Davis studied at the Norwich School of Art and Design, where she did a broad course that touched on everything from typography to photography, with animation, illustration and graphics thrown in.

“I’d never done animation before doing the course, and I just loved seeing my illustrations come to life,” says Davis. “I also had a brilliant teacher.”

Now based in London, Davis creates her pieces using Photoshop and After Effects. “It seems that if I learned 3D programs and Flash, I’d get a lot more animation work, but at the moment I’m happy with just these two – they don’t seem to limit me at all for what I want to create.”

Her work gets screened regularly at film festivals and other animation events, and she has created promos for a couple of up-and-coming bands, as well as work for other small clients.

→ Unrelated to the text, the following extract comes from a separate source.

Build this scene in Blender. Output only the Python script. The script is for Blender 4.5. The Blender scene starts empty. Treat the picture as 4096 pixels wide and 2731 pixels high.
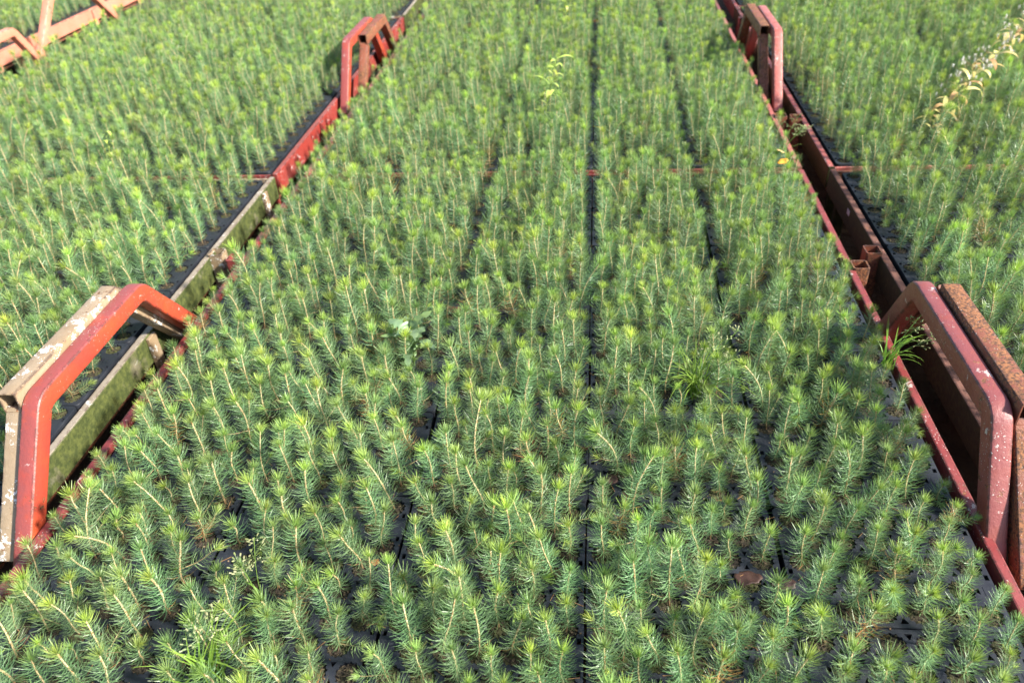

She is currently in talks about illustrating a children’s book and doing animations for a documentary. “It’s all very exciting,” she says.

Davis’ projects so far include a promo blending animation, stop-motion and live action for the band Bim (above). “If anyone asks what sort of animation I do I just say 2D mixed media,” says Katy Davis. “I mush together photographs, film and illustrations to achieve the image I have in my mind.”